The Monitoring List Is Now a Trade Enforcement Weapon

The delay is the message. As the U.S. Treasury holds back its Autumn 2025 Foreign Exchange Report amidst a lingering government shutdown, the silence in Washington is deafening for global markets. This is no longer a bureaucratic exercise in spreadsheet auditing. It is a pavement level precursor to a new era of trade enforcement. Under the current administration, being placed on the Monitoring List has shifted from a mere diplomatic nudge to a formal prerequisite for Section 301 tariffs. The data suggests that for nations like Thailand and Vietnam, the grace period for running massive bilateral surpluses while managing currency volatility is over.

The Manipulator Tag Is a Red Herring

Traders obsessed with the official currency manipulator label are missing the structural shift in policy. While ING Economic Research accurately predicts that no major trading partner will meet all three criteria for the June 2024 to June 2025 period, the legal threshold for intervention is being redefined. The Treasury now prioritizes the long lasting damage of past interventions over current spot market activity. This means a country like Switzerland, despite a reduction in active selling of the Franc, remains a target because of its 4.1 percent current account surplus. The Treasury is signaling that once a nation distorts its currency, it owes the global market a period of compensatory appreciation.

The 3 Percent Threshold Trap

Thailand is the next casualty of the 2015 Trade Facilitation and Trade Enforcement Act. Our analysis of the four quarters ending June 2025 shows Thailand has breached the 3 percent of GDP current account surplus threshold, moving from 2.1 percent in 2024 to an estimated 3.2 percent today. This breach, coupled with a bilateral trade surplus exceeding $20 billion, makes its inclusion on the Monitoring List inevitable. The chart below visualizes the current account surplus of key nations relative to the Treasury’s 3 percent threshold as of November 27, 2025.

Japan and the 155.00 Red Line

In Tokyo, the pressure is physical. The USD/JPY pair is hovering at 156.50 as of this morning, according to Reuters FX Market Data. Japanese Finance Minister Satsuki Katayama has issued three urgent warnings in the last 48 hours, describing the move as one sided and rapid. However, the Treasury’s upcoming report will likely criticize Japan’s previous $62 billion intervention in 2024. The U.S. stance is clear: Japan cannot hike interest rates to only 0.75 percent while inflation sits at 2.9 percent and then expect the U.S. to tolerate currency intervention to save the Yen. This creates a policy pincer. Japan must choose between a domestic debt crisis caused by higher rates or a trade war with Washington caused by a weak currency.

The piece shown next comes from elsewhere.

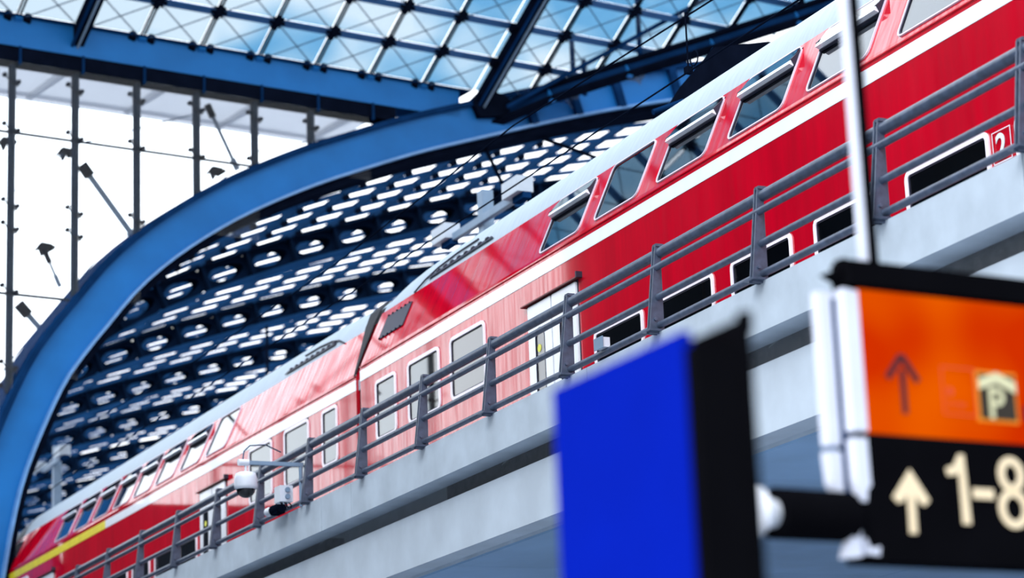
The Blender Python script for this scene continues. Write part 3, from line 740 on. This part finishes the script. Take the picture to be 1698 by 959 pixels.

The Mechanism of Sterilization

When central banks intervene, they often use sterilization to prevent the domestic money supply from expanding. The Swiss National Bank (SNB) has mastered this, using sight deposits to offset the inflationary impact of its Franc selling. The U.S. Treasury is now looking through these technical maneuvers. The report is expected to highlight that sterilization does not negate the trade distorting impact of the intervention itself. This is a direct attack on the SNB’s primary tool for export protection.

China and the Trillion Dollar Surplus

The numbers coming out of Beijing are staggering. China’s trade surplus eclipsed $1 trillion by November 2025, a 20 percent year over year increase from 2024. Despite this, the USD/CNY rate remains artificially stable around 7.30. The People’s Bank of China is utilizing its counter-cyclical factor in the daily fix to prevent the Yuan from reflecting its true market strength. The U.S. Department of the Treasury has repeatedly called for transparency, but the Autumn report is expected to go further, explicitly linking China’s lack of transparency to the potential for new tariffs under the Mar-a-Lago trade framework.

CountryTrade Surplus (USD bn)Current Account (%)FX Intervention Status
China1,0202.5Indirect Management
Japan823.5High Risk
Switzerland244.1Persistent
Thailand193.2Newly Breached

Market participants must prepare for the release of the Tokyo CPI figures tomorrow, November 28. If inflation remains sticky above 2.8 percent, the Bank of Japan will be forced to choose between an emergency rate hike in December or watching the Yen slide past 160.00, an event that would almost certainly trigger a harsh response in the Treasury’s final report. Watch the 4.14 percent level on the U.S. 10-year Treasury yield; if it climbs, the pressure on the G10 currencies will reach a breaking point before the year ends.